У меня было всё, что мне надобно для писания и летания, Россельсы всё давали: еду, питьё, бумагу — только пиши, только летай. Но Динаре, по её обречённости к её роду занятий, нужны были: студия какая-нибудь, оператор, множество аппаратуры или хоть сколько-нибудь чем снимают, и позволение снимать. И ничего этого не было. Были только глаза и скулы. Скулы обострялись, глаза увеличивались. Впрочем, в остроте её скул были плавность, мягкость, уступчивость. Что это: уступчивость? По-человечески — это заведомое уважение к другому лицу, к другой личности, я всё уступаю Вам, Вы говорите, я молчу. Вежливость, короче говоря. Но — режиссёр? Только воля и сила режиссёра могут содеять из изначального безволия, бессилия артиста волю, силу, свободу…
Прошло некоторое время, и я стала счастливым зрителем и очевидцем успехов Динары Асановой…

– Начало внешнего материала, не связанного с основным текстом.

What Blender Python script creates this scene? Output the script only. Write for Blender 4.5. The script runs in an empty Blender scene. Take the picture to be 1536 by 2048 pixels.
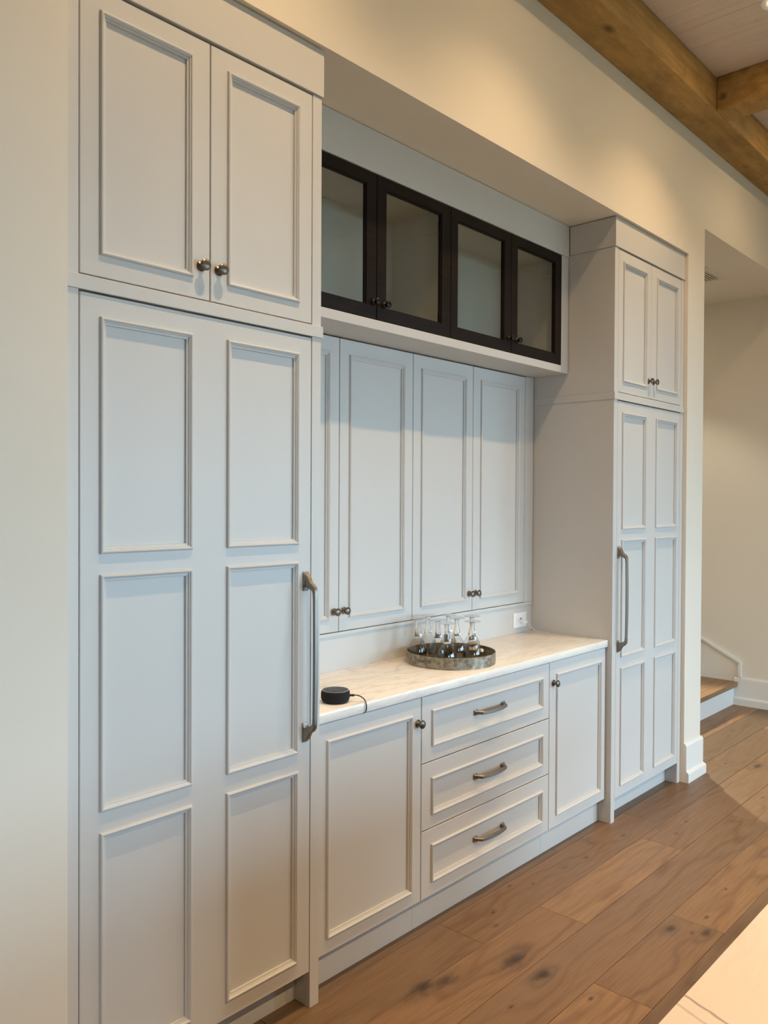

1989«Прощай, свободная стихия»
Я приняла весть и убрала лицо в ладони. Не то чтобы я хотела утаить лицо от людей: им не было до меня дела, ведь это было на берегу моря, люди купались, смеялись, пререкались, покупали разные предметы, покрикивали на детей, возбуждённых припеком юга и всеми его соблазнами, так или иначе не вполне дозволенными. Я услышала сильную, совершенную тишину. Неужели дети и родители наконец послушались друг друга? Нет, просто слух мой на какое-то время стал невменяем, а внутри стройно звучало: «Прощай, свободная стихия…» Пора домой, на север, но звучание это, прозрачной музыкой обитающее в уме, на этот раз, наверное, относилось к другому прощанию. Среди людей и детей, вблизи или вдалеке от этого чудного бедного моря, где погибают дельфины, я никогда не встречала столь свободного человека, каковым был и пребудет Сергей Параджанов.
Я ещё сижу, закрыв лицо руками, у меня ещё есть время видеть то, что вижу. Вот я в Тбилиси, поднимаюсь круто вверх на улицу Котэ Месхи. Я знаю, что не застану обитателя комнаты и веранды, он опять в тюрьме, он виноват в том, что — свободен. Он не умещается в предложенные нам обстоятельства, он вольный художник, этой волей он заполняет пространство и тем теснит притеснителей, не знающих, что это они — обитатели той темницы, где нет света, добра, красоты. Нечто в этом роде тогда я написала в единственном экземпляре, лучше и точнее, чем сейчас. Письмо такое: просьба, мольба, заклинание. Может быть, оно сохранно. Вот опять я поднимаюсь в обожаемое место любимого города, а сверху уже раздаются приветственные крики, сам по себе накрывается самобранный стол, на всех людей, на меня, на детей моих и других сыплются, сыплются насильные и нежные подарки, всё, что под руку попадётся. А под руку ему попадается то, что или содеяно его рукой, или волшебно одушевлено её прикосновением. При нём нет мёртвых вещей. Скажем: крышечки из фольги для молочных и кефирных бутылок, небдительно выкинутые лагерными надзирателями. А на них выгравированы портреты товарищей по заключению: краткие, яркие, убедительные образы. Дарил он не крышечки эти, для меня драгоценные, всё дарил всем, и всё это было издельем его души, фантазии, безупречного и безграничного артистизма, который трудно назвать рукодельем, но высшая изысканность, известная мне, — дело его рук. Избранник, сам подарок нам, — всенепременно даритель. Столь предаваясь печали, застаю на своём лице улыбку. Он и меня однажды подарил: взял на руки и опустил в окно квартиры, где сидела прекрасная большая собака. Она как-то смутилась и потупилась при вторжении подарка. Через некоторое время, открыв ключом дверь, вошли хозяева. Собака и я сидели с одинаково виноватым выражением. Хозяева нисколько не удивились и стали накрывать стол. Параджанов недальним соседом приходился им, и всё это было в Тбилиси. Я имела счастье видеть его в Грузии, в Армении и в Москве, где всегда жёстко и чётко меня осеняла боль предчувствия или предзнания. К чувству и знанию боли мне ещё предстоит притерпеться.